Andre Gingerich Stoner is director of Holistic Witness for Mennonite Church USA.
What is the role of the church in society and the world? The teaching and writing of Alan Hirsch has been some of the most stimulating and challenging that I’ve encountered in the past years. Some Mennonites will be very familiar with Alan, for others he will be a totally new face.
At KC2015, Alan will address the delegates, and Alan and his wife Deb, will lead seminars and an open conversation with church planters one evening.
Everything starts with Jesus. While many churches turn Jesus into a “decency cop” who enforces polite cultural norms, Alan insists that claiming Jesus as Lord is a radical commitment to the kingdom of God. When the church is living into its calling it is a kingdom-of-God-movement where peace, justice, forgiveness and personal transformation are all part of an interwoven fabric of good news.
Coming from Australia, Alan did not need to unlearn the cozy alliance between American nationalist consumer culture and the church. Alan sees the post-Christendom reality as a blessing, and an opportunity for the church to be salt and light.

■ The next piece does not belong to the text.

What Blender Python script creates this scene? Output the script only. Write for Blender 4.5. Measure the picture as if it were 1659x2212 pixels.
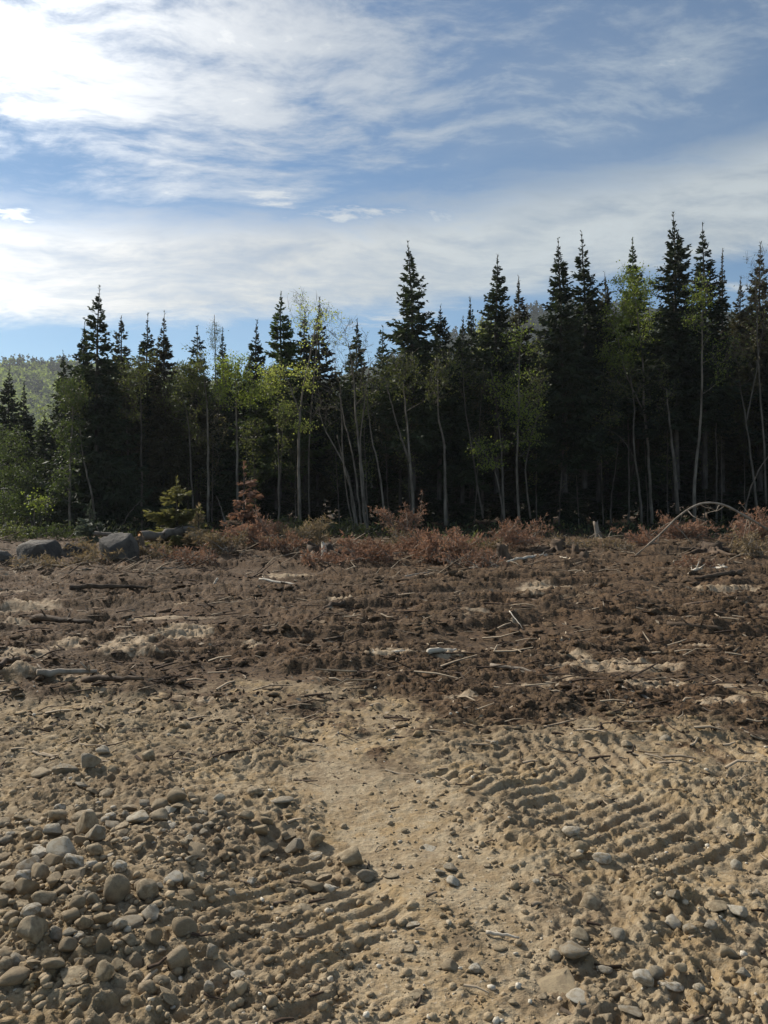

I’ve been challenged by Hirsch to see that much of our church life is oriented to an attractional paradigm rather than an incarnational one.
Church becomes an activity led by special people that happens in a special building at a special time. If the church thinks about its neighbors, the goal often becomes getting more people to walk through the doors. Jesus, however, spent more time eating meals with people in their houses than he did trying to get them to come to church. The word became flesh and dwelt among them.
The incarnational church is not a building but a Jesus-centered community.
Church happens around supper tables, in living rooms, on street corners – and in larger gathering places – wherever people encounter the living Christ and pledge their allegiance to him.
Hirsch has also stretched me to think about the kind of leadership the church needs as it seeks to be the body of Christ in the world. Traditional Christendom churches have tended to highlight two of the leadership roles described in the New Testament: the roles of shepherd/pastor and teacher/preacher. By and large, however, we have not found ways to affirm or train for other New Testament leadership roles: apostles/sent ones, prophets and evangelists. These are the people who look outside the four walls, imagine new possibilities, see the world as it is with a deep yearning for the world as it should be, who imagine new partnerships, are willing to take risks, who see good news and bring good news in places others have abandoned or avoided.
There is much to encourage and to challenge us here. I look forward to engaging with Alan at KC2015 and hope you take the chance to do so as well.